On her way there, she changes her mind. She decides to face the painful memories. She returns to her childhood home, thinking it will help her to get on with life.
Little by little, glimpses of the past come back to her, and it frightens her.
Then, she finds out her grandmother--Doris Crenshaw--bought her childhoom home. Angry, Jessie drives to her grandmother's house, ready for a fight. Her grandmother always wanted to own everything. First she stole Jessie's mother--now this. This was stealing a part of Jessie's childhood, leaving it uninhabited and cold. No cheerful family lives in the house, no lights illuminate the windows.
When Jessie arrives at her grandmother's house, her nerve leaves her. Her grandmother looks frailer than she remembers, but her manner is the same. Chatty and in charge.
Andy McCormick, childhood friend of Jessie's, shows up one day when she meets with her friend Mrs. Robinette, who works at the ice cream shop in her hometown. Andy and Jessie strike up a friendship again, talking of old days and new.
As their friendship is reestablished, they go back to Jessie's old house. Memories come back, and Jessie finds herself sharing some of them with Andy.

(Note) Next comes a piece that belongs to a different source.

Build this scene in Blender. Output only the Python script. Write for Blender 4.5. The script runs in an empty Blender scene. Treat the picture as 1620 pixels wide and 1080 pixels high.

Andy has his own problems, and they intensify when he realizes his affection for Jessie is growing. Andy's parents think he is a Christian, as he once thought. Now, he knows he is not, for doubts of the Bible's authenticity plague him. Jessie herself is not a Christian, he finds. His parents would never understand why he would be interested in a non-Christian, and he also doesn't want to marry a non-Christian. Yet he can't marry a Christian while he is not one.
Can Jessie and Andy face their past--and their future?
With doses of humor, mystery, and sorrow, David Lewis has written a candid and poignant novel that I will not soon forget.